Assume that when the land is at its carrying capacity, each animal produces a return of 100. An additional animal reduces the average return to only 99, because the quality of the grazing land declines slightly. If one herder adds an animal above the carrying capacity, therefore, increasing her herd size from 20 to 21, her extra income is 99.

She also loses 20 (i.e. 1 each) because of the reduced value of the other 20, but the net outcome is that her income grows from 2,000 to 2,079; it is clearly in her interest to add that 21st animal. If the other herders do not increase their herd size also, they will lose 1 for every animal owned. So they will respond by adding further animals too, accelerating the rate of deterioration of the commons.

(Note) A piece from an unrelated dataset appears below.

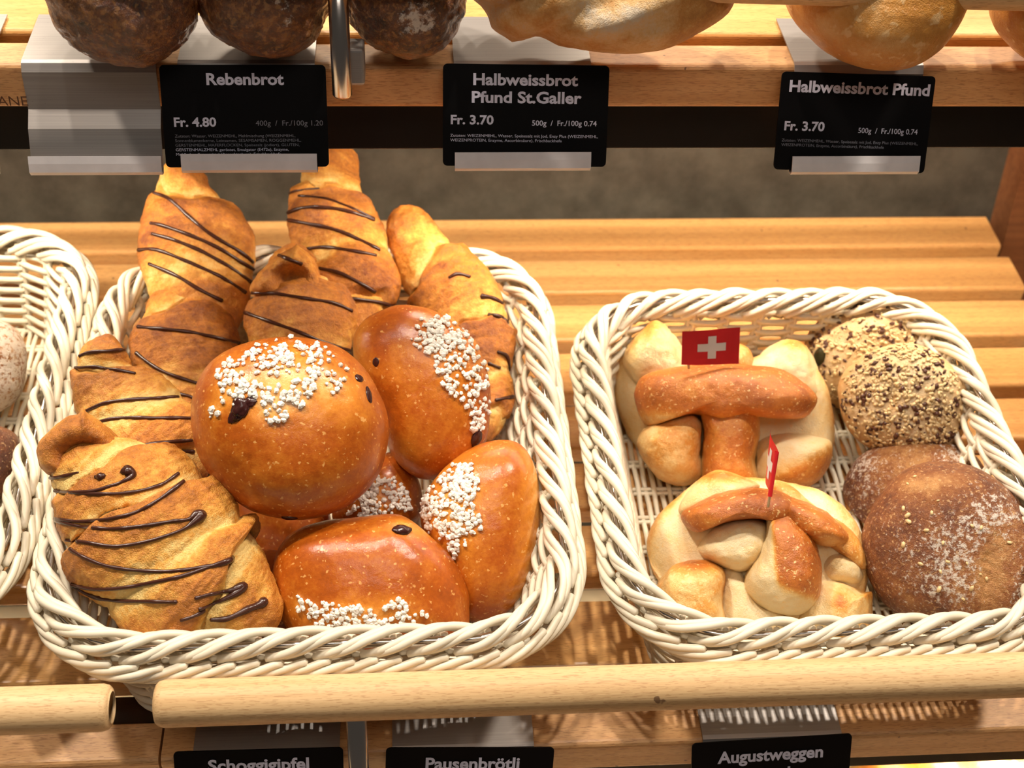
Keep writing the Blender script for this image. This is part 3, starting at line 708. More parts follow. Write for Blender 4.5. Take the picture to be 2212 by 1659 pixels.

Exactly the same is happening with the operation of the HEFCE's selective funding mechanism. The first table, above, shows an entirely hypothetical example of a discipline with ten university departments. The block recurrent grant research money distributed among those departments is Pounds 3,200,000 which, applying the HEFCE's 1993/94 formula, gives a unit of resource for research (URR - the amount received per staff-member equivalent in a grade 2 department) of Pounds 6,104. Each department's income is determined as: (Grade - 1) x ((number of research-active staff) + 0.10 x (number of research assistants) + 0.15 x (number of research students) + 0.05 x (value of grants from charities/25,000)) This gives the distribution of money across departments shown in the final column.

Each department wants to increase its income. If we assume that the total will not be increased, this can only be at the expense of the others. How? One way, and the one that most hope for, is to increase the grade achieved, because this brings prestige, too.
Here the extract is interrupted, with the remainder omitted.